Jessica Maloney: Someone, Somewhere, Sometime

  • ©2002, Jessica Maloney

  • ©2002, Jessica Maloney



    Someone, Somewhere, Sometime


Creation Year:



    mixed media


    32 x 18 inches


Artist Statement:

    The box within a box within a box entangled with wire shows that the truth is often not obvious. It may take work to get to. This could be the truth about us or about other people. Initially, we can only see so much of a person. What is it that tempts us to want to know more? The face depicted in the box could be someone looking out as us, or it could be a reflection of ourselves. The plants made of wire are bare, which alludes to winter, coldness, and death. These plants represent restricted growth. They are moving forward while at the same time being bound by that which they are made of. Even if the restrictions we place on ourselves are protective measures used to prevent us from getting hurt, at times these restrictions also prevent personal growth. The box structure is a source of containment as well. It is safe, but it can also start to act as a constraint. Both wood and boxes are feminine symbols meant to nurture and protect.
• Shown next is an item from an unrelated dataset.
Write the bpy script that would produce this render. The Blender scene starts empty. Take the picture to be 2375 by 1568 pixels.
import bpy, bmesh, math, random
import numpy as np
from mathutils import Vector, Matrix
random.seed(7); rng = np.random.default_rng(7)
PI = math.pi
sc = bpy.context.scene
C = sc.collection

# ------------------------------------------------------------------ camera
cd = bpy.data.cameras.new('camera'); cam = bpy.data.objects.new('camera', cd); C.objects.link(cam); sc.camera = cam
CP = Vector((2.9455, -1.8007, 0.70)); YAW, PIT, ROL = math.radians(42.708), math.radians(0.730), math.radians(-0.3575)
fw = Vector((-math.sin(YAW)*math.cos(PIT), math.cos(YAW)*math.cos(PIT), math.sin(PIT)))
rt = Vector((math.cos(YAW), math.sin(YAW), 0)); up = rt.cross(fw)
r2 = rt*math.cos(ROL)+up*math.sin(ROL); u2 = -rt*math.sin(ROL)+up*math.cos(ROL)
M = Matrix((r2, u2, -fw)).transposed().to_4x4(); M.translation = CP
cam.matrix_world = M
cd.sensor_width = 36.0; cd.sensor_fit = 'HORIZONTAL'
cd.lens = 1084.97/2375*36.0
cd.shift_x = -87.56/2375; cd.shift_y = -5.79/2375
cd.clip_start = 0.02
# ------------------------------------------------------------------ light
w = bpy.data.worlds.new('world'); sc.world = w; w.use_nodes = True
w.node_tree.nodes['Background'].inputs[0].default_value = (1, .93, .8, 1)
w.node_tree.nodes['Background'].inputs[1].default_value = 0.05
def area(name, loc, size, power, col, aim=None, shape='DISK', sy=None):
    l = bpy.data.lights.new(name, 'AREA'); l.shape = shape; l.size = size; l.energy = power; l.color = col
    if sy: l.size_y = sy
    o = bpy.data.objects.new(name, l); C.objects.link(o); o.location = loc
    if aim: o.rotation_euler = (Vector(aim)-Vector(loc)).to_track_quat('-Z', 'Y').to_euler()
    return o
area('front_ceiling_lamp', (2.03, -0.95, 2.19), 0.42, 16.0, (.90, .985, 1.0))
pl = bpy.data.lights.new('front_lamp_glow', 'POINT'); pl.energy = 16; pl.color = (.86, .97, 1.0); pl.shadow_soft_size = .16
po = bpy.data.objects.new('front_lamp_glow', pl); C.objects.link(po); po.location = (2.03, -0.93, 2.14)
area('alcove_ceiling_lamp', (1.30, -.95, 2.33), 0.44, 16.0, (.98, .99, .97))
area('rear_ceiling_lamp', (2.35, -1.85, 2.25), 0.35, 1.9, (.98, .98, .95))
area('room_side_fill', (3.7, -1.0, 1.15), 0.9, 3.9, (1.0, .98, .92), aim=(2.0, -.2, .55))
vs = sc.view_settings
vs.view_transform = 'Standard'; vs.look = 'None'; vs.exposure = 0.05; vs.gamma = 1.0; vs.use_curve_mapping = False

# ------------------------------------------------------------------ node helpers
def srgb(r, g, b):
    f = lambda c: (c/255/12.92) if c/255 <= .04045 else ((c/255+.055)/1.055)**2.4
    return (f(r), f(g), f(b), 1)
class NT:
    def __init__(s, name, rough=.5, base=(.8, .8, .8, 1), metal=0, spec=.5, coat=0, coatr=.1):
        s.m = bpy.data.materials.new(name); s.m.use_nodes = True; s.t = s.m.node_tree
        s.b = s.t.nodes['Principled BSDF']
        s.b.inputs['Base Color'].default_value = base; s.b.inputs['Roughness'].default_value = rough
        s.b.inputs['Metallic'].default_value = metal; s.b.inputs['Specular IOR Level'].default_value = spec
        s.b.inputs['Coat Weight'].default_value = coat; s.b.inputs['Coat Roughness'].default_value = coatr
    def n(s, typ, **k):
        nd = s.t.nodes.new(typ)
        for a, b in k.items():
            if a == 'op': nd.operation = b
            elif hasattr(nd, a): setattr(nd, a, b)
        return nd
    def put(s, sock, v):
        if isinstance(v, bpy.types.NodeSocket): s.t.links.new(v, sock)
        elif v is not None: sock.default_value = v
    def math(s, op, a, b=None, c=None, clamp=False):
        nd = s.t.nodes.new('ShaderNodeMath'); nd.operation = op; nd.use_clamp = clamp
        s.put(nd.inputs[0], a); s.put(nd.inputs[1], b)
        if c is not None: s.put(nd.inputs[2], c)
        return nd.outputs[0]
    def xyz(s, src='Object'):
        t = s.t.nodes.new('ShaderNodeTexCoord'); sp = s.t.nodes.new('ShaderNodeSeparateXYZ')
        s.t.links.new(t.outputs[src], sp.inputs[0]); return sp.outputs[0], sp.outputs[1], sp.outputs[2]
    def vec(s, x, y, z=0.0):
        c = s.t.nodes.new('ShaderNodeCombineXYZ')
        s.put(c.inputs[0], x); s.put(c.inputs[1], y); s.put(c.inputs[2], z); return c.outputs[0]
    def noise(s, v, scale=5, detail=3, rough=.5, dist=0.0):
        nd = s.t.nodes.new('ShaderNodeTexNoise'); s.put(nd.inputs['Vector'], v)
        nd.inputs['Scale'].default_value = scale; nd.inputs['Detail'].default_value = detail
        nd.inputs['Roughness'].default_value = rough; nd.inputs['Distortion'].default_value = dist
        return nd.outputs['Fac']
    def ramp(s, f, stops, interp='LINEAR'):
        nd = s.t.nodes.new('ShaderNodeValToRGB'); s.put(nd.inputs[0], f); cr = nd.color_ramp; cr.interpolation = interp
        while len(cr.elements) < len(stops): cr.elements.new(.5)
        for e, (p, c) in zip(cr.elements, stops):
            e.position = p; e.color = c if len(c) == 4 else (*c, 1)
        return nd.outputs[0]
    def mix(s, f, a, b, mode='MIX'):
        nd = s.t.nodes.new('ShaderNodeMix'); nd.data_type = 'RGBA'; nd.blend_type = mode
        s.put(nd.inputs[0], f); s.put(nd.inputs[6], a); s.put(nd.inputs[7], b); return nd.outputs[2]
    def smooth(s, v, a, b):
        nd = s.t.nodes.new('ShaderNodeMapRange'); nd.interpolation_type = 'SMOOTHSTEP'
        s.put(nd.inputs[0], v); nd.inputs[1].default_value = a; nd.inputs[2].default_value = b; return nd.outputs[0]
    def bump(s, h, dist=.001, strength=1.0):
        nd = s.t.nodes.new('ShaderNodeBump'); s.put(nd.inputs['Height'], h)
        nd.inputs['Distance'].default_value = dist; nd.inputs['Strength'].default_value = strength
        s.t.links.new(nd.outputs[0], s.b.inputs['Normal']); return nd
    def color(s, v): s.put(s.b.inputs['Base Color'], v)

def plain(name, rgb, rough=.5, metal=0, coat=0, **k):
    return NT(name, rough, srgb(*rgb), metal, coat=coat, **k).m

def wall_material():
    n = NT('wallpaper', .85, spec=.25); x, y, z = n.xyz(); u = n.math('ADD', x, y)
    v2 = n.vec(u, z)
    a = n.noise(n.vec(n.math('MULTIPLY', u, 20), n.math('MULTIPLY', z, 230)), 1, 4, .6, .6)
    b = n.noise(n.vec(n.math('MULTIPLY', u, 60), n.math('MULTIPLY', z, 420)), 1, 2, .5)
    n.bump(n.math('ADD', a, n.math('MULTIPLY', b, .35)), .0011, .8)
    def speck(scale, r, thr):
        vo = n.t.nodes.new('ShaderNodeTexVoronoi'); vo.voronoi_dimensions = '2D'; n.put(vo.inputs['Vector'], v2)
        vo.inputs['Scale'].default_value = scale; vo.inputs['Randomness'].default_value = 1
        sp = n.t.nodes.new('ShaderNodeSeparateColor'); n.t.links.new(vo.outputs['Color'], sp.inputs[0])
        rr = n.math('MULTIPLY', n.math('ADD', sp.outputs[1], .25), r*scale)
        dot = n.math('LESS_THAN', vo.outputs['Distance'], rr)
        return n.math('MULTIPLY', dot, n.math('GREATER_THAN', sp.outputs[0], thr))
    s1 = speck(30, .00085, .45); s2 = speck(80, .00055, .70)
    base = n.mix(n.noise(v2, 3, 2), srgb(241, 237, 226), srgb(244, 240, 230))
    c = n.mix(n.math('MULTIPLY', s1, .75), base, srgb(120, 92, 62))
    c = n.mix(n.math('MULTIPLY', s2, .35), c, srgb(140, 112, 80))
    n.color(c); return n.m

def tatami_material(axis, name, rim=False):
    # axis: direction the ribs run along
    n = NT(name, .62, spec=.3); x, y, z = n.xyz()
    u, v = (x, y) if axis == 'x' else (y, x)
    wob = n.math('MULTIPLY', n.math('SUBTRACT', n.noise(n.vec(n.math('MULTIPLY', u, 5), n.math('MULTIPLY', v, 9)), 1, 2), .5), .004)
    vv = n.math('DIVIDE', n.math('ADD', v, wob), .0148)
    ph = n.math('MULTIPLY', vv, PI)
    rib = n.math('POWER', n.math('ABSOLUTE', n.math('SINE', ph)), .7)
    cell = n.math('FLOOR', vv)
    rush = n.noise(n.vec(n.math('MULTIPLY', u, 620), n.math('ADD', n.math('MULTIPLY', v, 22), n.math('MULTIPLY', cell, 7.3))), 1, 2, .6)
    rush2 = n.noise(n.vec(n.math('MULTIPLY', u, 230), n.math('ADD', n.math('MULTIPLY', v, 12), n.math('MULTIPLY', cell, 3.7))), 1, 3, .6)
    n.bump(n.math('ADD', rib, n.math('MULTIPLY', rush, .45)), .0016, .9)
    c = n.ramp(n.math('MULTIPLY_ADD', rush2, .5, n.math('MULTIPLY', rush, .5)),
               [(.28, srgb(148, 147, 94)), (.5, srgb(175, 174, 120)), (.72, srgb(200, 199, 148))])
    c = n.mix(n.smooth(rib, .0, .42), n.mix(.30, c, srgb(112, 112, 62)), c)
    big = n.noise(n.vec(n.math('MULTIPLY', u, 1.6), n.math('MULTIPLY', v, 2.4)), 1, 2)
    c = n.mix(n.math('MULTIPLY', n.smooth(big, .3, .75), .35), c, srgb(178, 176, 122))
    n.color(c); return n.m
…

Then there is the myth of Pandora’s box, which eludes to the significance of the unconscious, paying particular attention to the excessive, destructive, and unanticipated potentials. The house in the lower part of the box is meant to represent the human body and soul. The box structure that has been created can also be viewed as a home. The body acts as a container where we store our experiences, thoughts, and troubles. The home is viewed as a safe place to go, the body a private space, and the box a sturdy structure. Containment is needed at times, but too much of an inward view and our lives will cease to go on. Just as we grow and eventually leave the safety of our homes for a new life, so must we over time break free from our personal constraints and continue on to new experiences.

Technical Information:

    Someone, Somewhere, Sometime, is a mixed media piece, but the image was developed using inkjet transfer on silkscreen, created with Adobe Photoshop 6.0. The dream-like face in the image was originally a photograph, but was then transformed by an overlaying texture created from a scanned drawing of a pot, a scan of Saran wrap, and manipulation in the computer. After the image was finished, it was printed onto inkjet transfer paper, which began the process of bringing the digital image into the physical realm. Once the image was on the paper, it was cut down to size and sprayed with a fixative. After drying, it was submerged in water for 60 seconds, which allowed the thin, plastic-like transfer to separate from the sturdier paper backing. The transfer was then applied to the silkscreen and patted with a towel to release any air pockets. The box, which makes up the outside structure of Someone, Somewhere, Sometime, was made from used silkscreen frames that were glued and then hinged together. This was then combined with wooden rods, wood stain, permanent markers, pencil, and found objects in creation of the final piece.

Process Information:

    These three images represent separate layers in Photoshop. They were combined to form the image presented in the final piece. The face began as a photograph taken on 35mm film. This was scanned into the computer and put on the Web as a small JPEG file. Later, I decided to use this picture, so it was brought from the Web into Photoshop, manipulated, and printed. This print was scanned again at a higher resolution and manipulated further (additional images 1-3).

    These three prints show preliminary sketches done on paper using a pencil or pen. These were used either directly or ideologically while creating Someone, Somewhere, Sometime (additional images 4-6).

    This combination of image and text was done in a sketchbook following the completion of the project. It was my way of collecting my thoughts on the meaning of the piece as a whole (additional image 7).